Virginia knew Gerald would make love like a recently released convict, probably because he was a recently released convict, and Virginia always fell for his type, not the least because the diner where she worked was between the gates of the penitentiary and the bus stop.

Peter Skrzypczak, Burlington, Ontario, Canada

Rocking contentedly on the front porch while watching Marvel’s pretty little baby girl pluck dandelions in the yard and poke them up her nose, Granny Witherspoon fondly recalled her wild weekend at Woodstock.

Anna Franklin, Lubbock, TX

After discovering a business like showbusiness, newly confident Drs. Frankenstein and Jekyll applied for another experimental research grant as they began their quest to find something like a dame.

James Romag, Colorado Springs, CO

The ragged and exhausted boy looked tearfully up at his long-lost Aunt Betsey and exclaimed, “I am David Copperfield, and I have been slighted, and taught nothing, and put to work not fit for me, and robbed, and walked all this way from London, and never slept in a bed, and between you and me, this crap has got to stop!”

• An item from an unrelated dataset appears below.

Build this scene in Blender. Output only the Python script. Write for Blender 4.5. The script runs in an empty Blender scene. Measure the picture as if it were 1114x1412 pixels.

John Hardi, Falls Church, VA

It is not until Liam sat down, wrapped in a white, blue, and red flag, with a bucket of fried chicken, throwing the bones in the plastic-filled ocean next to him while stroking his gun that he realized he had become truly American.

Angelica Zhu, Alameda, CA

We all knew that a butterfly flapping its wings in Thailand would have little to no effect on our current criminal undertaking, but we refused to leave anything to chance and so the cut-throatiest among us were about to set off on the genre defining adventure of a lifetime to find and kill that butterfly.

Grant Gordon, North Sutton, NH

I’m a very smart and loyal dog, but when I found out that the average lifespan of a dog is about thirteen years and a human’s is nearly eighty years, I didn’t see the fairness in that at all, so on the day after his fourteenth birthday I lured Timmy to the old abandoned well and when he looked in I jumped on his back and knocked him in, his final words echoing from below: “Why, Lassie, why?”

Randy Blanton, Murfreesboro, TN

His fist lashed out like one of those boxing gloves on a spring you used to see in Saturday morning cartoons when you were just a kid out of your mind on sugary cereal and unaware that your parents were having sex in the bedroom and hit me hard right between the eyes.

Greg Otis, Brooklyn, NY

Sonny hated life on the farm -- the cloying reek of overripe figs, the acrid stench of chickens, the tangy funk of oxen, and the malodorous attitude of his older brother; nonetheless, he was grateful to be home after some riotous living abroad which had left him denarii-strapped, and his stomach growled at the sight of the fetid calf.

Patrick James Plunkett, North Vancouver, Canada

“You're a lazy, indolent, slothful, idle, good-for-nothing, work-shy, sluggish, inactive, bone-idle, inert, skiving, lackadaisical, listless, apathetic, lumpish layabout!" exclaimed Mrs. Roget when she saw the state of her son's bedroom.

Nick Stevenson, Sevenoaks, Kent, England

Two Thursdays after I met Wanda I awoke outside the Luby’s sporting a fresh three-inch gash on my forehead and staring at the scorched remnants of the chopper, unaware that my bank account had emptied faster than the Hogwarts adjunct faculty lounge after J.K. Rowling decided that surely somebody must’ve been suffering from moderate-to-severe plaque psoriasis.